Did technology assist it? Yes. Did the technology exist on its own and create this art all by itself? No. Is my goal for the technology we are using to “get smarter” and generate art in new ways? Yes. Does that make the process and results less artistic? Of course not, as there is always a human contribution. You cannot separate them. Even if, shall we say when, it appears that the software, maybe in a Robot form, is creating the art, it’s still art - some human has to be creative enough to teach, tell, edit, direct etx. the Robot’s efforts and learnings. It’s just harder to understand where the line is drawn.
It will inspire us all and reduce fear if we become more accepting and understanding of the AI-Human-Ecosystem in art. It does not diminish the work of others to let people with new ways into the group.

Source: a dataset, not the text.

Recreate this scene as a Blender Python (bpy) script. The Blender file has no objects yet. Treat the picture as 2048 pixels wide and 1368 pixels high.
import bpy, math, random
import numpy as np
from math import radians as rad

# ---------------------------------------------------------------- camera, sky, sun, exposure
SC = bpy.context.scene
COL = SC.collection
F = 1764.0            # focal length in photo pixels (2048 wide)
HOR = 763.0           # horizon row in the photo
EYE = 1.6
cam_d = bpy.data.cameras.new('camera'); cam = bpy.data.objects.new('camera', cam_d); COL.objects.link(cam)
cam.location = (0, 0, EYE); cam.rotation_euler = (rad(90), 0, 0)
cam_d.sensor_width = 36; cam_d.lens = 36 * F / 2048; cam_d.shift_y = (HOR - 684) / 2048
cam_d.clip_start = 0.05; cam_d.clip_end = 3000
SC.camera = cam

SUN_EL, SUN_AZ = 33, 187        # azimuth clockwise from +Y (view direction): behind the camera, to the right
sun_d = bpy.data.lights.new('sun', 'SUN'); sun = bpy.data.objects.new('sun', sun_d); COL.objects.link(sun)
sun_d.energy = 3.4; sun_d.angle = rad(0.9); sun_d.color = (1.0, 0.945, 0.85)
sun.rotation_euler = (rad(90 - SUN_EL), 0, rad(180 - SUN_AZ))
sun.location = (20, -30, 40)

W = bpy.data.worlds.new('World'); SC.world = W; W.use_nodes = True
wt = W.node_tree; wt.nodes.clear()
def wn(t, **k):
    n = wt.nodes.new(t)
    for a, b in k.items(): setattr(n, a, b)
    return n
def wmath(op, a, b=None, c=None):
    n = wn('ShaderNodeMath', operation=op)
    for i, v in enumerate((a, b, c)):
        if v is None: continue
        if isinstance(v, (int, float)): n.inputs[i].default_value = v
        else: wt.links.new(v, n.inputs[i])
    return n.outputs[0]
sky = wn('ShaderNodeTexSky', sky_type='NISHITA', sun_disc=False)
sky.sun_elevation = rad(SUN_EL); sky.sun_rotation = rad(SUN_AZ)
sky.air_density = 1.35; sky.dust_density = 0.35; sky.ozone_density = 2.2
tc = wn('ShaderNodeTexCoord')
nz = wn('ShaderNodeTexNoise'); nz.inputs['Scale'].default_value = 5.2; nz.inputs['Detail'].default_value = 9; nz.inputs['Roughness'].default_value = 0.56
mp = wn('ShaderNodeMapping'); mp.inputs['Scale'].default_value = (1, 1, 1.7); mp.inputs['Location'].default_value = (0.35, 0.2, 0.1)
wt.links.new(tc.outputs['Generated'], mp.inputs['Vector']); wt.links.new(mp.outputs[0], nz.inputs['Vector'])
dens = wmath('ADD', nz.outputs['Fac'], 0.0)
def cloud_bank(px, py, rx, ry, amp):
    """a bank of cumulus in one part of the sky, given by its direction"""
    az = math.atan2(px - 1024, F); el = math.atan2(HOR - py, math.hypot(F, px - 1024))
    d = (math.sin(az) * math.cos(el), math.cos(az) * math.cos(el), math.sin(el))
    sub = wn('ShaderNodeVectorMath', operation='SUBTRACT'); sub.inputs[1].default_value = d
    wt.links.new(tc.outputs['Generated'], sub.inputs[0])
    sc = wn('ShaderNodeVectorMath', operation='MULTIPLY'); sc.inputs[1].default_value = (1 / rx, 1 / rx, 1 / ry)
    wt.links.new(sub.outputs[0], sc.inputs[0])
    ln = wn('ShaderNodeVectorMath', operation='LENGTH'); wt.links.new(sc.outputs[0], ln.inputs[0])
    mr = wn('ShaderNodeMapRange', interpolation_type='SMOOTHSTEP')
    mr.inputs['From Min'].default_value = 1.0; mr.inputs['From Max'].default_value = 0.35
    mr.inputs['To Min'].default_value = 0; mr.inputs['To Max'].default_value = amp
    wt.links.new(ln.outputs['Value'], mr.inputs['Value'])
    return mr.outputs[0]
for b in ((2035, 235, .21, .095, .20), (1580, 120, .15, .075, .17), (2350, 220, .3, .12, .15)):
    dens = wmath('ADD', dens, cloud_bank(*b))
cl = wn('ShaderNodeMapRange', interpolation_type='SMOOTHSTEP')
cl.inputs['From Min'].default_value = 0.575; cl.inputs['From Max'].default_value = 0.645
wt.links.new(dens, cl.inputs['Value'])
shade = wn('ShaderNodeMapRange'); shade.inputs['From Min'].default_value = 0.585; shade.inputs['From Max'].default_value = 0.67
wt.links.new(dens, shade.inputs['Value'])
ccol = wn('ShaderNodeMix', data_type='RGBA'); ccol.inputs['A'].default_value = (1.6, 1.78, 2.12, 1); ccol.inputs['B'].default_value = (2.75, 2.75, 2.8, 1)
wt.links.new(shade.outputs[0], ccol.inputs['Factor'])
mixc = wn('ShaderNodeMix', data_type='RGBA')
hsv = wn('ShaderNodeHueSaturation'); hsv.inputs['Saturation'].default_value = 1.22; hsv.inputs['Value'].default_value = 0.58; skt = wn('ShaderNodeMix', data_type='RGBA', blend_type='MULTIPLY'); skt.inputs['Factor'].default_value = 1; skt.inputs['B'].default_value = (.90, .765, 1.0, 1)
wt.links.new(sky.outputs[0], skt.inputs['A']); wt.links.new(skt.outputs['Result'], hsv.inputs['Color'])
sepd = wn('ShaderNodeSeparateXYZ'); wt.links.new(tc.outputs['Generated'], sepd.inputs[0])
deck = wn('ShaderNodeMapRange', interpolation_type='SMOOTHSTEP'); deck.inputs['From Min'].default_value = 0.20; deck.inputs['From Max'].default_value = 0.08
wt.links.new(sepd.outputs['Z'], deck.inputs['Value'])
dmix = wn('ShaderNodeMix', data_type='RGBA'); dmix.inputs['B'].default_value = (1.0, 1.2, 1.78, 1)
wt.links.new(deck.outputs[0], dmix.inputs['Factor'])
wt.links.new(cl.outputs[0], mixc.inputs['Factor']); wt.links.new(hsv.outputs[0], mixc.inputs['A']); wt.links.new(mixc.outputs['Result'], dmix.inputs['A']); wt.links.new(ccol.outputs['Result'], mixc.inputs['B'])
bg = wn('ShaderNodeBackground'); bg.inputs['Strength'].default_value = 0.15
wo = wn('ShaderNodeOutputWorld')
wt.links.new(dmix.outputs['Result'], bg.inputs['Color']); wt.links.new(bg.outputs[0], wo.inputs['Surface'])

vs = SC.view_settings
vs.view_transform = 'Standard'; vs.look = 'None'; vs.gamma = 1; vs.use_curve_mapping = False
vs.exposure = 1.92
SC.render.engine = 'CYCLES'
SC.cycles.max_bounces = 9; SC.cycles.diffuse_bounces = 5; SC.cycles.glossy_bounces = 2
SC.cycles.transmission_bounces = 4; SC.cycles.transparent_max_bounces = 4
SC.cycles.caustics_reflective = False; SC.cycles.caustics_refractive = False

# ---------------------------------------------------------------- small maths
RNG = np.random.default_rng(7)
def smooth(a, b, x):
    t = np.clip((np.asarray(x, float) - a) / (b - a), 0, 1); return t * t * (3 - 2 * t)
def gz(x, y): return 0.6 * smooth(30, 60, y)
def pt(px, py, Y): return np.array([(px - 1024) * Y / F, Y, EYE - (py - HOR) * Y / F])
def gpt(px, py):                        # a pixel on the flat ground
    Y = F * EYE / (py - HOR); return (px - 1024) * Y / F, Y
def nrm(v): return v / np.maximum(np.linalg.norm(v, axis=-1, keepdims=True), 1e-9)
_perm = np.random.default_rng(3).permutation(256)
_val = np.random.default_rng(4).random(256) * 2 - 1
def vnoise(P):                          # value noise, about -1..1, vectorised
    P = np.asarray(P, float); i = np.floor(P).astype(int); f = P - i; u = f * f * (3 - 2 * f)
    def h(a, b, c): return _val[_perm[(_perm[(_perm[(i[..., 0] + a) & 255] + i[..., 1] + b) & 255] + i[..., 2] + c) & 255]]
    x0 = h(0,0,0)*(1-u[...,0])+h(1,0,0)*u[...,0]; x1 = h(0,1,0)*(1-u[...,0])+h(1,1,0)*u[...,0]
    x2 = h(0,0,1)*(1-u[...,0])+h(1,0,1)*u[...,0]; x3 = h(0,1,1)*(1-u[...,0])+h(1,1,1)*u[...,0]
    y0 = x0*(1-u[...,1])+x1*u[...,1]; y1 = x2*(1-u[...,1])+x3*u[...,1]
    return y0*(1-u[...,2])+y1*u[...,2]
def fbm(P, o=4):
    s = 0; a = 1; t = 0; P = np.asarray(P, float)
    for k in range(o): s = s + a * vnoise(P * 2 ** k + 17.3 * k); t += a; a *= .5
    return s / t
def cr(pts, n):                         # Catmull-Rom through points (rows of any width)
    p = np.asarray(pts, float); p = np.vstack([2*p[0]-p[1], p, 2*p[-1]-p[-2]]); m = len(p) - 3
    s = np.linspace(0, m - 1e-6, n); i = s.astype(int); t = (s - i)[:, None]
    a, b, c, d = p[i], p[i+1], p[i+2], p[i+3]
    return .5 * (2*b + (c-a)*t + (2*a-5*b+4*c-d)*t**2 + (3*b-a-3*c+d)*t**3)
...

Broadening the definition enhances access for all to the amazing output. It will encourage people to open their minds to new approaches and understand the underlying factors creating the technology so as to better govern its application, privacy or manipulation concerns.
The people spending their time learning and improving the application of AI in their career or area of interest are already benefiting, helping to create data sets and rules that will protect the rest of thus. I know there are people using for the wrong reasons, and hope that with acceptance, we will become more involved in understanding where the AI is learning this bad behaviour from, and how we can help stop it.
So while I respect what the Academy has done to “protect” the humans involved in music separate from the music created by AI, I feel the approach is myopic and the rules will be shortlived. It was only a little while ago that the revolt against synthesizers and Led Zepplin versus Depeche Mode took place, yet that feels like centuries compared to the speed with which AI is altering our daily lives.